Fri, Feb 9, 2024 3:56 PM

Tom Knowles takes the stage


Tessa Jaine

Local musician Tom Knowles is captivating audiences at festivals in Marlborough and Wellington this summer. He talks with Alistair Hughes about his upcoming gigs, what inspires his music and his debut album ‘Atarangi: Morning Sky’.

Could you tell me about your background and how you got started?

Throughout school, I was involved in jazz bands, singing, and later in a seriously cool rock band with my good mate Josh Logan, who I still play with. Coming from a talented family of musicians, I participated in all of the local operatic society shows. Eventually, I jumped ship to Wellington and pursued a degree at Toi Whakaari, the New Zealand Drama School. After graduating in 2013, I’ve spent the last ten years rocking souls and melting hearts, really.

It sounds like music has always been a part of your life. But how did you first discover your love for it?

I’ve always enjoyed putting myself out there, whether on or off the stage, so my love of music came from entertaining an audience. I’m involved in a lot of musical theatre because I’ve always liked making people laugh and making them feel something. What I discovered as I got older is that music is a great way of expressing things that can’t always be said, or are hard to say, and most of my songs have a story attached to them. Although I play in pubs, festivals, and concerts, I also do plays and TV work, so I float between the acting and music worlds.

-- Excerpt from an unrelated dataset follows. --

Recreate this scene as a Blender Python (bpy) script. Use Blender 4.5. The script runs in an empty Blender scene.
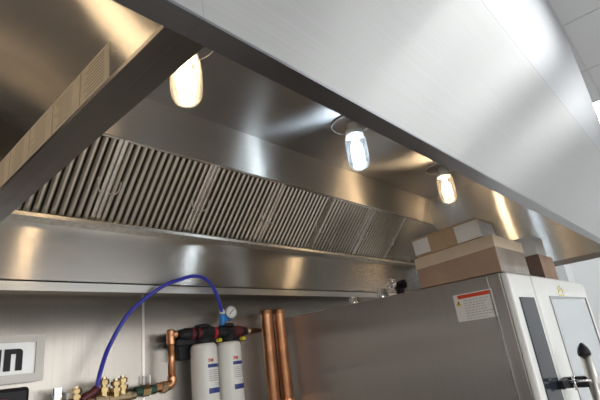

You’ve been having a busy summer?

Yeah, it’s a crazy time. But that’s what we love about the holiday season, isn’t it? There are some really exciting festivals which I’m part of this year. Playing at Garden Magic at the Botanical Gardens in Wellington has been a long-term goal. I’m also part of the band headlining Big Gay Out in Auckland, which we were part of last year as well. We performed on the Picton foreshore on New Year’s Eve, and then Cubadupa in Wellington in March, which is another one that I’ve always wanted to do.

Tom Knowles. Photo: Richard Briggs

And the Marlborough Wine and Food Festival, of course?

Yes, I’m looking forward to playing to a home crowd because I still call Blenheim home. I’ll be opening for the Sons of Zion, which I’m really excited about. They’ve got some great songs that, at times, have shaped some of my own music. I’m also excited to open for Drax Project because they were in Wellington the same time I was studying, and I know the guys quite well. I last played at the Wine and Food Festival in 2012 with my band Remastered when we opened for Hello Sailor. It’s still one of the highlights of my festival career, so I’m really looking forward to getting back there.

What do you enjoy about performing at festivals as opposed to more intimate venues?

I suppose being able to entertain more people who are there to have a really good time. And I love being with the other artists. If I were to liken it to a cricket match, a festival is more like a Twenty20. Hard and fast, bringing out your biggest hitters and fastest bowler. Whereas with an intimate gig, you can go on more of a journey: it’s about reading a crowd and forming your set list with dips and flows.

Tell us about your debut album, Atarangi: Morning Sky?

I wanted to create something made from the hands of this land, available to all ages, and give kids something to groove to. Music that I really vibe with includes Troy Kingi, Katchafire, The Black Seeds, and Ria Hall. I wanted to capture that ‘Aotearoa dub’ sound, so the genre is definitely roots/reggae, with elements of rock and pop. Lyrically, it has a storyline like a concept album, following the Māori myth of creation. It’s about discovering who we are and standing tall with pride for where we come from, our feet set very deep in the Aotearoa soil. It’s an ambitious debut, but I decided right off the bat to go big with a twenty-track album.

It sounds like you have big plans for the future?

Atarangi: Morning Sky was my first exploration into releasing music, and I really enjoyed it and the accompanying show. So, as well as going into the wild world of rock funk music with my alter ego ‘Tommy Knowledge,’ I’ll also be staying true and releasing some more children’s ‘all-ages music’ in dedication to my daughter, in a series called Songs for our Daughters. As musicians, we all have something to say, want to have our voices heard, and our expression felt. I encourage people to support local artists, book them for gigs, listen to their music, and dance at their parties because that’s what keeps us all going.